Sejelek-jeleknya beras miskin, yang banyak kotoran itu, jauh lebih bergengsi ketimbang jagung. Padahal bumi Lamaholot hanya bisa menumbuhkan jagung dan ubi-ubian, bukan padi. Tanaman padi membutuhkan irigasi dan itu tak ada di sana.
Tapi apa mau dikata, kesabaran orang desa untuk menunggu proses alam bercocok tanam, menyiapkan ladang, cari bibit, menanam, menyiangi rumput sudah jadi barang asing di kampung. Buat apa menanam jagung kalau sudah ada bantuan raskin dari pemerintah.

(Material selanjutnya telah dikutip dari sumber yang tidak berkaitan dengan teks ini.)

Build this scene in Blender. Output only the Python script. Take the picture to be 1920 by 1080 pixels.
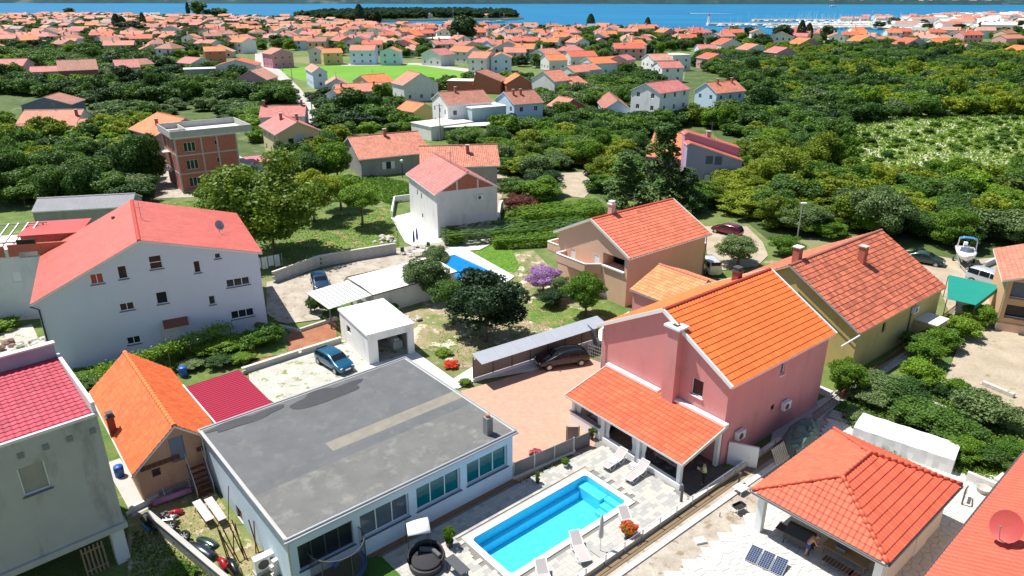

Maka saya pun kecewa berat ketika mudik ke pelosok NTT. Sungguh, tak ada nasi jagung yang bisa kita nikmati seperti ketika saya masih bocah dulu. Anak-anak muda di NTT sudah lama tidak makan jagung. Pun sudah lama tak bekerja di kebun.
Desa, sebagaimana kehidupan, tidak pernah statis. Itu yang rupanya dilupakan mantan orang-orang desa yang sekarang bekerja di kota-kota besar macam Jakarta, Surabaya, Kuala Lumpur, atau Kota Kinabalu. Budaya konsumerisme kota pun sudah lama dinikmati keluarga besar kita di desa.
Ketika saya minta dibuatkan kopi di Flores Timur, saya geli sendiri karena bubuk kopi yang diseduh ternyata cap Tugu Buaya produksi Gresik, Jawa Timur. Mana kopi asli yang khas yang dulu disangrai kemudian digiling di rumah-rumah penduduk? Nothing! Tak ada lagi.
"Capek kalau harus membeli biji kopi dan menggoreng sendiri. Lebih cepat membeli di toko," kata orang desa di kampung saya.
Yah, memang capek dan lama. Butuh proses, tenaga, kesabaran. Dan itulah yang makin hilang di kampung-kampung tempat jutaan orang kota mudik hari raya.
Sama seperti seniornya di kota, Bre Redana menulis, anak-anak kecil di desa sudah doyan naik sepeda motor ke mana-mana tanpa mengenal aturan. Di NTT anak-anak ini bahkan tidak perlu pakai helm, bawa SIM/STNK, bahkan tak perlu ada plat nomor.
"Di sini kitong bebas sa ke mana-mana. Polisi sonde tangkap kitong," kata tukang ojek yang mengantar beta ke Bandara Eltari, Kupang.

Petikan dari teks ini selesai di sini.